Today, a new set of NAFTA-style trade agreements is being negotiated. The biggest of these - the Free Trade Area of the Americas and the WTO's expanded General Agreement on Trade in Services - are targeted to be completed in 2005.

That's after the next presidential election.

Jontz is eager to avoid a repeat of the NAFTA battle, in which a Democratic president worked with Republicans in Congress to pass an unpopular trade deal. So he's starting early. Leaving the Alliance for Sustainable Jobs and the Environment in the hands of a new executive director - Evergreen State College labor studies professor Dan Leahy - Jontz is now hopping between New Hampshire and Iowa, the two states with the earliest presidential primaries, to make sure that all the Democratic nominees hear how unpopular the NAFTA-style trade agreements are among Democratic voters.

With the campaign backed by the USWA, UAW, Sierra Club, Public Citizen and the National Farmers Union, Jontz hopes to get all of the Democratic candidates to commit to pro-worker, pro-environment positions on international trade.

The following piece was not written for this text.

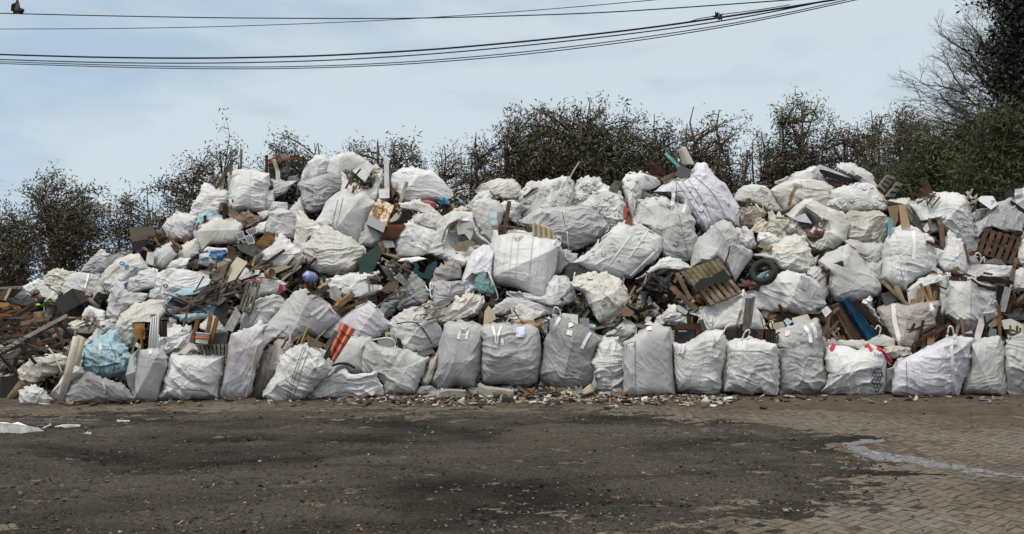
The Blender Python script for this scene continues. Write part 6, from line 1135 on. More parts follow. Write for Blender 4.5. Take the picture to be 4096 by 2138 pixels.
# --- concrete and foam on the ground
def block(t, poly, ext, hgt, m, col, name, label, cat, Y=None, group=None):
    p = px(t, parse(poly)); return slab(t, poly, f'Y{Y}', hgt, m, col, name, label, cat, ext=ext, group=group)
block('G', '248,1100 300,1130 560,1160 575,1190 300,1195 250,1170', (20, -22), .3, 'concrete', (.36, .345, .30), 'kerb_block', 'long concrete block on the ground before the tagged grey bag', 'concrete block', 12.05)
block('E', '1250,1170 1330,1150 1480,1160 1478,1215 1260,1210', (10, -18), .3, 'concrete', (.30, .275, .23), 'concrete_slab', 'low concrete slab left of the long concrete block', 'concrete slab', 11.9)
block('G', '460,1210 565,1215 562,1255 475,1250', (6, -14), .16, 'plastic', (.035, .037, .04), 'tray', 'black tray on the ground under the long concrete block', 'tray', 11.55)
plank('G', (1518, 1190, 1572, 1208, 10), 'Y11.9', 'ye', 'yellow stick on the ground before the white bag', 'stick', 'stick')
def foam(poly, hgt, label, yb, name='foam_block'):
    p = np.array(parse(poly)); Y = yground(yb); bk = yground(yb - hgt * .6); rs = np.random.RandomState(int(p[0, 0]) + 900)
    n = len(p); v = []
    for k, (yy, s) in enumerate(((Y, 1.0), (Y + .12, .97), (Y + .3, .9))):
        c = p.mean(0); q = c + (p - c) * s + rs.normal(0, 2.0, p.shape); v.append(P3(q[:, 0], q[:, 1] - k * 1.0, np.full(n, yy)))
    v = np.concatenate(v); f = [tuple(range(n))[::-1], tuple(range(2 * n, 3 * n))] + [(k * n + i, k * n + (i + 1) % n, (k + 1) * n + (i + 1) % n, (k + 1) * n + i) for k in (0, 1) for i in range(n)]
    tag(mesh_obj(name, v, f, 'concrete', color=(.74, .74, .72, 1)), label, 'foam block', 'white foam pieces on the dirt')
foam('-60,1700 -20,1690 20,1692 45,1696 72,1697 110,1704 150,1712 178,1728 150,1734 120,1735 40,1738 -60,1742', 40, 'big broken white foam slab at the left edge of the dirt', 1739)
foam('164,1716 182,1704 202,1697 204,1704 180,1714', 14, 'short white foam stick next to the big foam slab', 1716)
foam('218,1707 250,1702 318,1698 322,1707 350,1709 346,1716 320,1714 240,1714', 14, 'long white foam stick right of the short one', 1715)
foam('468,1681 520,1684 518,1691 468,1690', 10, 'white foam piece farthest right on the dirt', 1691)
foam('318,1740 345,1730 366,1733 366,1741 335,1741', 10, 'white foam piece nearest the camera', 1742)
# --- loops, straps, seams, prints
loop('F8', 'F', '575,640 580,680 600,685 625,665 655,650'); loop('F8', 'F', '935,735 960,680 990,665 1000,700 975,760')
for x in (560, 620, 742): seam('F8', 'F', f'{x},660 {x - 18},860 {x - 40},1085', 2, (.50, .51, .51, .1))
for x in (905,): seam('F8', 'F', f'{x},715 {x - 30},950 {x - 55},1190', 2.5, (.50, .51, .51, .1))
seam('H3', 'H', '790,380 860,470 960,640 1010,760'); seam('H3', 'H', '735,390 800,480 880,600 965,720'); seam('H3', 'H', '850,350 1000,480 1100,640 1130,750'); seam('H3', 'H', '690,400 760,500 850,650 950,810')
seam('H2', 'H', '680,380 700,640 730,820 770,960 790,1060', 3); loop('H2', 'H', '590,560 600,600 640,620 660,590'); strap('H2', 'H', '650,450 660,520 650,610', 14); strap('H2', 'H', '770,520 770,600 740,680', 12)
for a, b in (('280,870', '90,1130'), ('430,840', '260,1080')):
    strap('F11', 'H', a + ' ' + b, 6, (.74, .74, .72, .1))
strap('F11', 'H', '520,1000 270,1240', 6, (.74, .74, .72, .1))
seam('F7', 'F', '1005,440 1030,560 1060,640 970,640', 3); loop('F7', 'F', '1050,620 1060,760 1075,880 1085,790'); loop('F9', 'F', '1030,800 1040,870 1075,880', dY=.03)
for d in (0, 22, 60): seam('C9', 'C', f'{1375 + d},755 {1300 + d},960 {1225 + d},1215', 1.8, (.05, .09, .08, .1))
seam('C4', 'C', '1120,345 1010,400 960,480 900,570', 2.5); strap('C5', 'C', '1560,390 1440,470', 12, (.55, .55, .55, .1)); strap('C5', 'E', '260,400 150,510', 12, (.5, .5, .5, .1)); loop('C5', 'E', '255,385 300,440 325,470 300,495')
strap('E9', 'G', '95,605 72,690', 12, (.66, .66, .66, .1)); strap('E9', 'G', '158,605 145,690', 12, (.66, .66, .66, .1)); loop('E9', 'G', '80,550 100,600 150,605 140,555', dY=.03); seam('E9', 'E', '1490,1000 1560,900 1590,720', 1.6, (.25, .25, .25, .1))
strap('G2', 'G', '380,568 400,640 418,700', 9); strap('G2', 'G', '465,565 440,620 425,690', 9); strap('G2', 'G', '465,650 468,748', 13, (.6, .6, .6, .1)); loop('G2', 'G', '412,640 405,720 425,742 430,650', dY=.04)
patch('G2', 'G', '592,580 670,578 667,672 590,668', (.50, .58, .66, .1)); patch('G3', 'G', '1062,545 1098,538 1112,565 1064,587', (.62, .63, .63, .1)); patch('G3', 'G', '1050,605 1104,615 1092,660 1040,648', (.55, .55, .53, .3)); patch('I1', 'I', '418,580 460,568 466,605 420,612', (.7, .7, .68, .1))
strap('G3', 'G', '985,492 950,555 918,628', 13, (.64, .64, .64, .1)); strap('G3', 'G', '1258,632 1215,700 1180,775', 13, (.6, .6, .6, .1)); loop('G3', 'G', '925,480 932,398 975,410 1000,490'); strap('G3', 'G', '1250,625 1310,660 1380,710', 8)
seam('I1', 'I', '318,700 315,900 320,1180', 2.2, (.22, .22, .22, .1)); seam('I1', 'I', '622,610 632,760 640,1000', 2.2, (.3, .3, .3, .1)); loop('I1', 'I', '235,760 240,725 320,712 300,765', (.12, .12, .12, .1), .006)
strap('I2', 'I', '705,735 712,815', 9); strap('I2', 'I', '762,738 740,820', 9); loop('I2', 'I', '700,740 715,815 735,830 765,740', dY=.03); loop('I2', 'I', '1110,620 1130,580 1180,550', dY=.02)
loop('I3', 'I', '1270,700 1300,620 1345,595 1340,640 1325,690'); seam('I3', 'I', '1140,790 1300,795 1580,790', 2, (.42, .42, .42, .1)); seam('I3', 'I', '1280,700 1270,900 1280,1180', 3.5, (.5, .5, .5, .1))
loop('I4', 'I', '935,460 940,500 970,545 1005,540 990,480')
strap('K1', 'K', '715,570 760,640 770,720', 14); strap('K1', 'K', '775,545 805,600 820,680', 14); patch('K1', 'K', '540,612 580,612 585,655 540,660', (.6, .6, .58, .3)); loop('K1', 'K', '470,745 490,725 535,740 530,790 480,780', (.5, .47, .42, .3), .008)
RED = (.42, .025, .05, .05)
strap('K2', 'K', '985,738 955,792', 22, RED); strap('K2', 'K', '1268,742 1312,798', 20, RED); strap('K2', 'K', '1362,768 1385,795', 18, RED); loop('K2', 'K', '1385,772 1420,800 1460,850 1502,905 1470,890 1430,830', RED, .02)
BL = (.05, .055, .17, 1)
kd = lambda x, y: bsurf('K2', x, y)
lettering(BAGS['K2']['o'], 'SASU', 3494, 1421, 3540, 1434, 13, BL, kd); lettering(BAGS['K2']['o'], 'Aditivos', 3508, 1446, 3540, 1456, 6, (.2, .2, .3, 1), kd)
def molecule(key, cx_, cy_, sx, sy, rot, spec, col, r):
    """ball and bond pattern printed on the cloth, one part"""
    vv, ff = [], []
    pts = {}
    for (i, j) in spec:
        for k in range(6):
            a = R(60 * k + 30); x = i * 1.732 + (j % 2) * .866 + math.cos(a); y = j * 1.5 + math.sin(a); pts[(round(x, 2), round(y, 2))] = 1
    P = np.array(list(pts)); Q = P * np.array([sx, sy]); ca_, sa_ = math.cos(rot), math.sin(rot); Q = np.stack([cx_ + ca_ * Q[:, 0] - sa_ * Q[:, 1], cy_ + sa_ * Q[:, 0] + ca_ * Q[:, 1]], 1)
    def add(poly):
        n0 = len(vv); vv.extend([P3(a, b, np.array(bsurf(key, a, b) - .016)) for a, b in poly]); ff.append(tuple(range(n0, n0 + len(poly))))
    for a, b in Q: add([(a + r * math.cos(t), b + r * math.sin(t)) for t in np.linspace(0, 2 * math.pi, 8, endpoint=False)])
    for i in range(len(P)):
        for j in range(i):
            if abs(np.hypot(*(P[i] - P[j])) - 1) < .05:
                d = Q[j] - Q[i]; n = np.array([-d[1], d[0]]) / (np.hypot(*d) + 1e-9) * r * .35; add([tuple(Q[i] + n), tuple(Q[j] + n), tuple(Q[j] - n), tuple(Q[i] - n)])
    mesh_obj('molecule_print', np.array(vv), ff, 'plain', BAGS[key]['o'], color=col)
molecule('K2', 3506, 1484, 7.5, 10, .05, [(0, 0), (1, 0), (0, 1), (1, 1), (-1, 1), (0, 2), (1, 2), (0, 3), (-1, 3), (0, 4), (1, 4), (0, 5)], (.03, .035, .09, 1), 2.6)
molecule('A9', 359, 1258, 6.0, 6.0, -.25, [(0, 0), (1, 0), (0, 1), (-1, 1), (-1, 2)], (.08, .085, .11, 1), 1.5)
pd_ = lambda x, y: bsurf('PIA', x, y)
lettering(BAGS['PIA']['o'], 'PIA', 3051, 778, 3074, 775, 9, (.05, .06, .06, 1), pd_); patch('PIA', 'J', '318,335 345,330 330,355 318,362', (.16, .36, .30, .1), 'green_print')
cdp = lambda x, y: bsurf('C1', x, y)
lettering(BAGS['C1']['o'], 'IOONI', 666, 1165, 702, 1171, 9, (.08, .09, .09, 1), cdp); ribbon('C1', 'recycling_mark', '118,205 145,190 160,208 140,232 120,222 118,205', 2.6, (.06, .06, .06, .1), 'C', off=.014)
BLU = (.05, .20, .38, .1)
for p_s, w in (('990,105 1010,98 1020,120 995,125 988,108', 4), ('1020,100 1028,135 1042,162 1065,125 1050,128 1035,140', 6), ('1075,182 1100,175 1108,150 1120,140 1108,165 1140,142', 4)): ribbon('A1', 'blue_scrawl', p_s, w, BLU, 'A', off=.014, n=18)
strap('A2', 'A', '735,190 715,270 700,320', 8, (.75, .75, .74, .05)); ribbon('F2', 'teal_print', '370,432 372,500 378,570', 44, (.36, .47, .50, .5), 'F', off=.010)
ribbon('J7', 'grey_print', '725,135 705,180 690,240', 42, (.26, .28, .29, .4), 'K', off=.012); seam('J7', 'K', '345,225 560,300 860,440', 2, (.25, .25, .25, .1)); seam('J7', 'K', '300,260 520,350 830,450', 2, (.25, .25, .25, .1))
ribbon('J1', 'rust_stain', '640,330 600,400 575,500', 12, (.28, .15, .05, .9), 'J', off=.01); seam('J1', 'J', '620,325 760,350 935,370', 2.4, (.28, .26, .2, .1))
loop('J4', 'J', '870,620 840,680 860,700 885,640', dY=.06); loop('D12', 'D', '1320,830 1310,900 1290,940', dY=.05); loop('E10', 'E', '1170,180 1165,250 1180,340 1195,300', dY=.05); loop('E10', 'E', '1125,210 1150,260 1190,240 1180,190', dY=.04)
loop('F14', 'F', '200,985 240,1000 300,960 280,940', dY=.05); loop('F14', 'F', '345,985 400,1110 440,1230 400,1240', dY=.06); loop('F12', 'G', '1120,90 1100,200 1110,260 1130,330', dY=.05)
loop('M1', 'M', '880,670 895,565 925,570 945,680'); seam('M1', 'M', '515,890 518,1010 522,1190', 2.2, (.2, .2, .22, .1)); strap('M1', 'M', '915,690 925,900 935,1190', 14, (.56, .56, .60, .1)); seam('M1', 'M', '930,690 935,900 935,1190', 2, (.25, .25, .27, .1))
strap('M5', 'M', '400,375 405,520 470,760', 18, (.62, .62, .6, .2)); strap('M5', 'M', '725,370 760,470', 18, (.7, .7, .7, .1)); strap('L1', 'L', '575,500 590,620 580,760', 14, (.7, .7, .7, .1)); strap('L1', 'L', '740,830 800,860 830,885', 16, (.72, .72, .72, .1))
seam('M6', 'M', '1100,140 1095,350 1090,600', 2.4, (.3, .3, .3, .1)); loop('M6', 'M', '1280,380 1320,335 1325,380 1340,450', (.4, .38, .34, .3)); loop('L6', 'L', '1120,790 1140,690 1185,720 1180,790'); loop('L6', 'L', '1175,790 1210,730 1215,790', dY=.02)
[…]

"The promise of Seattle - that a progressive alliance of 'Teamsters and turtles' could sidetrack the WTO and the replace a corporate-driven economic agenda with a global economy in which people and the environment come first - can still be realized," Jontz said in a recent letter to supporters. "In fact, it must be achieved if citizens globally are to have any chance to protect what they value the most."